__THE EXERCISE__. Return only the line that contains "v_[6], .35), M_film, M_bar]" and each line after it, through the last line of the data below, copied exactly.

__RECORDED INFORMATION__.
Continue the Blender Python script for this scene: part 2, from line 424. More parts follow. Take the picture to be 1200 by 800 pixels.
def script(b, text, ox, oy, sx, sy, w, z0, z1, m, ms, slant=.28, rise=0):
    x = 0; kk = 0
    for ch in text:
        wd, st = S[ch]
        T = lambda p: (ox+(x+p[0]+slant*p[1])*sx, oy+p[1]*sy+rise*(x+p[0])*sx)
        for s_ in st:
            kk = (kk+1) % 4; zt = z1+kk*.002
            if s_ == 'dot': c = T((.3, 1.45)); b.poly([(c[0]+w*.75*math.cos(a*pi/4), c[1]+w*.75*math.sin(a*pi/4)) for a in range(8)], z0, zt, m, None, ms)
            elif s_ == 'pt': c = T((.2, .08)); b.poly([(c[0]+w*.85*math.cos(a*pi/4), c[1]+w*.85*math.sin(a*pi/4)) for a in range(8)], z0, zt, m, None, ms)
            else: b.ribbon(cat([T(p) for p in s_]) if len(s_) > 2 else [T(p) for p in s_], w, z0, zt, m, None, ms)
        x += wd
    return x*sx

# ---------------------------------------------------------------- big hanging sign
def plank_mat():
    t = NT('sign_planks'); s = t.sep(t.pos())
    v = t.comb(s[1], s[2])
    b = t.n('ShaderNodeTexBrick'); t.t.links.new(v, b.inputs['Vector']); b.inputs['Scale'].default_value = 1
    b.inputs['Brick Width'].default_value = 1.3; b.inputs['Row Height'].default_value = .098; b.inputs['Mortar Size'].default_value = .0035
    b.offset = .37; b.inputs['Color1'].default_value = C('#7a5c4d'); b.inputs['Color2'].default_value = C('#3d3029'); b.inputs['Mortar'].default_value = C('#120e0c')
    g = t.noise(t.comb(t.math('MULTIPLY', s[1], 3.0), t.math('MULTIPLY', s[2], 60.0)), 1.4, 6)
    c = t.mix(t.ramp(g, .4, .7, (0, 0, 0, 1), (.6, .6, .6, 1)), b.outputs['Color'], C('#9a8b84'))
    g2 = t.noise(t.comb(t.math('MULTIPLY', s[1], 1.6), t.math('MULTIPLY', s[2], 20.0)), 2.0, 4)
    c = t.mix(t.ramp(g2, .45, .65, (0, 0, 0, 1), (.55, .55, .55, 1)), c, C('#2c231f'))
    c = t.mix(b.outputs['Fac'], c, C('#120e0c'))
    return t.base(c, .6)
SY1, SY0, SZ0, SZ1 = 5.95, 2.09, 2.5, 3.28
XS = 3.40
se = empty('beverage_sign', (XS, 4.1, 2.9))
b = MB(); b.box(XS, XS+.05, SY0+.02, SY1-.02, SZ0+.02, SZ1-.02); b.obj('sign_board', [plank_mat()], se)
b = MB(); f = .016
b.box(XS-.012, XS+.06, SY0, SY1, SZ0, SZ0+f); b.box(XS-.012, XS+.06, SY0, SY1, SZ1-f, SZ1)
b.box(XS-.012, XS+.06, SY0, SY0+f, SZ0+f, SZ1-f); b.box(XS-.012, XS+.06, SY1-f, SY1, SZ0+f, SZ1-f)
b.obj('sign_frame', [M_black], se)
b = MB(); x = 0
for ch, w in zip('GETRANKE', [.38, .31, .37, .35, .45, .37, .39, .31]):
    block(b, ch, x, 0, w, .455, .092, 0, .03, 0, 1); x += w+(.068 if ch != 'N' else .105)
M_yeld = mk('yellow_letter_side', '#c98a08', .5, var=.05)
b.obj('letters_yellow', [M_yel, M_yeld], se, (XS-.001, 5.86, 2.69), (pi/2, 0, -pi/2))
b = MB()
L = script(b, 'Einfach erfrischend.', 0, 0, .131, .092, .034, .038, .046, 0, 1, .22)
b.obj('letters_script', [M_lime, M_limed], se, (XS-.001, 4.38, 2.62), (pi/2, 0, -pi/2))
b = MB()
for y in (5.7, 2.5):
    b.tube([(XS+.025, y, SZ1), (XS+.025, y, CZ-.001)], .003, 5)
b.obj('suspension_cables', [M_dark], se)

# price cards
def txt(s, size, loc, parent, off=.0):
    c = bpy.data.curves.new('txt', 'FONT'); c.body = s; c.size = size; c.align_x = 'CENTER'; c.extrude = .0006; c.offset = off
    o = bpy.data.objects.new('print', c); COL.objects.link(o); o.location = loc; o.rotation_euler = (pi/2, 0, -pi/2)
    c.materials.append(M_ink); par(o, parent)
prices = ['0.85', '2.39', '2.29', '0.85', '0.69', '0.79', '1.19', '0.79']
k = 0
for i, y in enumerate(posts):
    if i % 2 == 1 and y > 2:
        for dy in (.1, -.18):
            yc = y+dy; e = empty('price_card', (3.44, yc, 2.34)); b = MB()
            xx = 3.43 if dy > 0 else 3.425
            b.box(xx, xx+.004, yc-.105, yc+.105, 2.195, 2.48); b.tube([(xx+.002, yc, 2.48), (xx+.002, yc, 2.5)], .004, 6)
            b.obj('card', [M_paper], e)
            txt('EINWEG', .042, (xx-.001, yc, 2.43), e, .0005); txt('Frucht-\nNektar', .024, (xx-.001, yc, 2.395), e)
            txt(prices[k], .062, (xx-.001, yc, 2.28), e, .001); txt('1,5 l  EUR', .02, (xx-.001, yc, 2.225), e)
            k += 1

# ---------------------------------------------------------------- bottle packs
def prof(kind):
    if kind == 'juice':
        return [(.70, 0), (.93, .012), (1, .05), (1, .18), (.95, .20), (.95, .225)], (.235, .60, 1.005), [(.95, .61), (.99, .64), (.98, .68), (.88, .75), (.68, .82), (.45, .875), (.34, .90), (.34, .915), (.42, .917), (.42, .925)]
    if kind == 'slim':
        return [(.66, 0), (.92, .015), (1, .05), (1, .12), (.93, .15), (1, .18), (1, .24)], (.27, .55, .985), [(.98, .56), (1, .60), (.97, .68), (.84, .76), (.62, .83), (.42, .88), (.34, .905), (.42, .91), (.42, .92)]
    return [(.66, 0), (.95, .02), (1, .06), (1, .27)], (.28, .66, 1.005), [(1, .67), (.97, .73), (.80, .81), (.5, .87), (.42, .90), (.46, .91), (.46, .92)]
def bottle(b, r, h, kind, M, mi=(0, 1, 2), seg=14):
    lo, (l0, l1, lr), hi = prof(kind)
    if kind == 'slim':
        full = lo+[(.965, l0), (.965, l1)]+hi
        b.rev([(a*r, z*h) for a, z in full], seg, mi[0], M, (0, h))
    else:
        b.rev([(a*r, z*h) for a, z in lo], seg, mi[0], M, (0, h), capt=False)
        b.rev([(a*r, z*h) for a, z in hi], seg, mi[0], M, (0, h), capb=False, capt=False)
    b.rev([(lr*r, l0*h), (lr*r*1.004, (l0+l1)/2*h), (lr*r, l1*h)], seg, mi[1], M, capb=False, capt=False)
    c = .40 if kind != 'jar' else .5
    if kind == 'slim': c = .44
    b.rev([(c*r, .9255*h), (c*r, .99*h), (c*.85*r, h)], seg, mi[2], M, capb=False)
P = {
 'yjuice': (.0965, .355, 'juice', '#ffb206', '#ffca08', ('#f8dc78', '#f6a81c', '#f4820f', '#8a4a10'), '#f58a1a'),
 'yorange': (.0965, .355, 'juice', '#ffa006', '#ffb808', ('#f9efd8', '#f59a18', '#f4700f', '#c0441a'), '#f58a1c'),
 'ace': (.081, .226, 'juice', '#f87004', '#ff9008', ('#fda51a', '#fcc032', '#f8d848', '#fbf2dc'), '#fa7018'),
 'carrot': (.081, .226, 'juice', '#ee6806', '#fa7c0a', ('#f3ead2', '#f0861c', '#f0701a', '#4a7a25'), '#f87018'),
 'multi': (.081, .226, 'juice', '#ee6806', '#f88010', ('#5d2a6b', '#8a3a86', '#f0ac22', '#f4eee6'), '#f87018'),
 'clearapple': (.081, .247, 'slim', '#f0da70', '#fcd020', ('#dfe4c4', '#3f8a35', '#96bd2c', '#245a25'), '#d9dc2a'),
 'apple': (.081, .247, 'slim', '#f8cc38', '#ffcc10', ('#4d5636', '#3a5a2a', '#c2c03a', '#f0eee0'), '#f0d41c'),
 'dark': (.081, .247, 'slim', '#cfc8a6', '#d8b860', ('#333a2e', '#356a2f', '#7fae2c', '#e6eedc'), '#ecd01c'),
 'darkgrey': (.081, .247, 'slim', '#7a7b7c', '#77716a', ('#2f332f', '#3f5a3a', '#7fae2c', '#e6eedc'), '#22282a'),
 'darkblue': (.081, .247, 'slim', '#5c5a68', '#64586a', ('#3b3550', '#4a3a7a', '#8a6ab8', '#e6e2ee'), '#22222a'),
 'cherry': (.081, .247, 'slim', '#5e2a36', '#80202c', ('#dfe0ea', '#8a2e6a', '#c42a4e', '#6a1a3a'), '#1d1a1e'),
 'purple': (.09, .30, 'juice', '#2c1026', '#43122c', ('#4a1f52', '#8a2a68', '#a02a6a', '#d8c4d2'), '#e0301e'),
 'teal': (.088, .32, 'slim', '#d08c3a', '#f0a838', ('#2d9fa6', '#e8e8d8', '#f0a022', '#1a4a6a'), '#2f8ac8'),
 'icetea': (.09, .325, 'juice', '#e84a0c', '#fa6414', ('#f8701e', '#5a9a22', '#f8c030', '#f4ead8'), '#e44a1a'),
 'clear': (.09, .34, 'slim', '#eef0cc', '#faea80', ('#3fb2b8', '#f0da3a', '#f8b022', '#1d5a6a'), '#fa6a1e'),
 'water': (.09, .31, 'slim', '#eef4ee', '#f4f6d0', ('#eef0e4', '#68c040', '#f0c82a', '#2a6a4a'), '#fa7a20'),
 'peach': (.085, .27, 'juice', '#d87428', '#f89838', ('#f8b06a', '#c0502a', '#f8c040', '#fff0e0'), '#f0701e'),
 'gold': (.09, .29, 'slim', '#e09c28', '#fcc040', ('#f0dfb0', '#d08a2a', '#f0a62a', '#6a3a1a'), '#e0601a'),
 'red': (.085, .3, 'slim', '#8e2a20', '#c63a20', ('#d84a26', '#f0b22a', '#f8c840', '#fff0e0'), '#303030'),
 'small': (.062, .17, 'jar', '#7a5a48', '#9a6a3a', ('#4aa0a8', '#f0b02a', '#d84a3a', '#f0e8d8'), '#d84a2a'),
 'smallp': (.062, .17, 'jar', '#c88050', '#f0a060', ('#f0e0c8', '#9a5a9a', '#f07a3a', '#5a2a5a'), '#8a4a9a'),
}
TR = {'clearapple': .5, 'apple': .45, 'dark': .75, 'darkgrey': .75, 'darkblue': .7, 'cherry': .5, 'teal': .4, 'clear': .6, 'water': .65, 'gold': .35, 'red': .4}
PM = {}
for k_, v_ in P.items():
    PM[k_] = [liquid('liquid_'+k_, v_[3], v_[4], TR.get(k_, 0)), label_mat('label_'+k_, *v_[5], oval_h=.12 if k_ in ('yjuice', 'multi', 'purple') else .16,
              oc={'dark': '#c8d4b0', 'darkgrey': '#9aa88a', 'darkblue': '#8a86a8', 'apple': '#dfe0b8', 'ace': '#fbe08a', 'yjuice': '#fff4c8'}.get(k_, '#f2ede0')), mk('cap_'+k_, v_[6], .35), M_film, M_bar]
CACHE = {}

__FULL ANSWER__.
              oc={'dark': '#c8d4b0', 'darkgrey': '#9aa88a', 'darkblue': '#8a86a8', 'apple': '#dfe0b8', 'ace': '#fbe08a', 'yjuice': '#fff4c8'}.get(k_, '#f2ede0')), mk('cap_'+k_, v_[6], .35), M_film, M_bar]
CACHE = {}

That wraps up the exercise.